Mid-Cayman Rise Expedition 2011

What is Multibeam Backscatter?

By Elaine Stuart, NOAA Ship Okeanos Explorer
August 12, 2011

During exploration missions where there is as much geological and geophysical as habitat interest, multibeam backscatter is becoming recognized more and more as an invaluable tool. For this mission, the mapping team is adding a new deliverable to our daily products that we provide to the rest of the science team—a backscatter image draped over multibeam Digital Terrain Model (DTM). So first it should be explained what backscatter is and how it is generated from a multibeam system, such as the NOAA Ship Okeanos Explorer’s Kongsberg EM302.

Figure 1: Overview of the working area in the Cayman Trench from Google Earth (lower right) with an arrow showing a detailed oblique view from Smith & Sandwell data (SnS).

Figure 1: Overview of the working area in the Cayman Trench from Google Earth (lower right) with an arrow showing a detailed oblique view from Smith & Sandwell data (SnS). Image courtesy of NOAA Okeanos Explorer Program, MCR Expedition 2011. Download larger version (jpg, 503 KB).

The seafloor backscatter is defined as the amount of acoustic energy being received by the sonar after a complex interaction with the seafloor. This information can be used to determine bottom type, because different bottom types “scatter” sound energy differently. For example, a softer bottom such as mud will return a weaker signal than a harder bottom, like rock. Multibeam bathymetry on the other hand, provides seafloor depth information and is computed by measuring the time that it takes for the signal to return to the sonar. The Okeanos Explorer’s EM302 multibeam system logs both types of data at the same time. Each beam of each ping collects backscatter data that is referred to as a “snippet”. The two types of data are co-registered, meaning they are geographically referenced together, ensuring the backscatter snippet data will always be shown in the right place on the seafloor. This is an improvement over traditional sidescan sonars, where reliable positioning the data on the seafloor is more difficult. Both in acquisition and processing, backscatter imagery is typically displayed in grayscale and the EM302’s data collection software keeps this association.

Figure 2:  Backscatter (left) and multibeam (right) 50m grids of the same area around Mount Dent collected by the EM302.  These two images, although generated from the same data file, provide very different information about the same area of the seafloor.

Image courtesy of NOAA Okeanos Explorer Program, MCR Expedition 2011. Download larger version (jpg, 1.8 MB).

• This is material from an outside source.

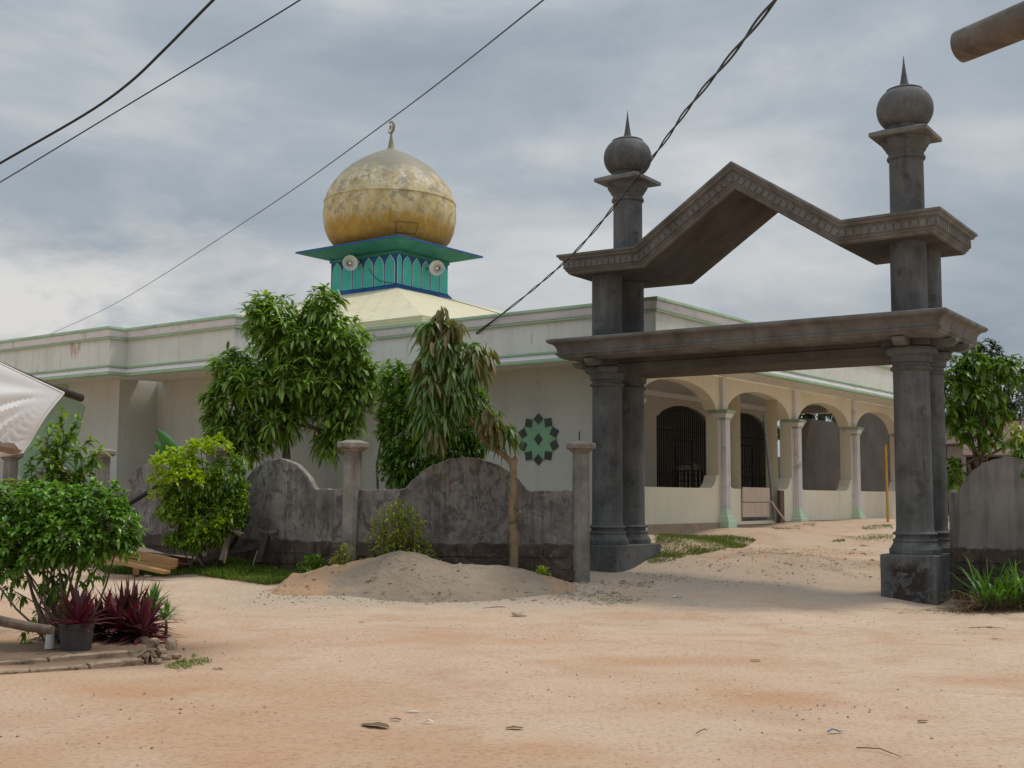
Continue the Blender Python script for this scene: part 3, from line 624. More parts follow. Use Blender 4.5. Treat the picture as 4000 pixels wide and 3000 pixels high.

Figure 2:  Backscatter (left) and multibeam (right) 50m grids of the same area around Mount Dent collected by the EM302.  These two images, although generated from the same data file, provide very different information about the same area of the seafloor.

Image courtesy of NOAA Okeanos Explorer Program, MCR Expedition 2011. Download larger version (jpg, 2.5 MB).

Figure 2: Backscatter (left) and multibeam (right) 50m grids of the same area around Mount Dent collected by the EM302. These two images, although generated from the same data file, provide very different information about the same area of the seafloor.

 

Multibeam backscatter has more to offer than simple practicality.  Before there was the option of multibeam backscatter, sidescan sonars were used solely to determine seafloor type determination (one among many of different types of ocean research).  This requires a towed instrument to acquire data from a specific point in the water column in between the ship and the seafloor.  This changes what on the seafloor is ensonified because a towed body will produce shadows from looking at only one side of every object.  With multibeam backscatter, there are no shadows because the sonar head is on the ship’s hull and looking down over objects from a higher angle, instead of from one side or another.  Both methods can offer important ways to determine bottom type but now with multibeam backscatter there is another data collection option available in the exploration toolbox.

Figure 3: Oblique view of the backscatter draped mosaic of the data featured in Figure 2 which brings together both the snippet and depth information into one nice image. The backscatter mosaic is draped on top multibeam data and is shown over data provided for EX1104 of the working grounds by the science party.

Figure 3: Oblique view of the backscatter draped mosaic of the data featured in Figure 2 which brings together both the snippet and depth information into one nice image. The backscatter mosaic is draped on top multibeam data and is shown over data provided for EX1104 of the working grounds by the science party. Image courtesy of NOAA Okeanos Explorer Program, MCR Expedition 2011. Download larger version (jpg, 401 KB).

The backscatter data collected by EM302 is processed onboard using an IVS software program called FMGT, which stands for Fledermaus GeoCoder Tool—originally developed, in part, at the Center for Coastal and Ocean Mapping (CCOM) at the University of New Hampshire—one of OER’s partners. The raw data files are directly uploaded into FMGT and then rendered into a mosaic (see Figure 2). Combining both the bathymetric and backscatter information results in a Fledermaus 3-D data object (see Figure 3) that can be viewed to analyze backscatter data with heights as well as all the returned acoustic energy information. This has been incredibly helpful for the science team on this mission—using the data acquired to help plan upcoming dives.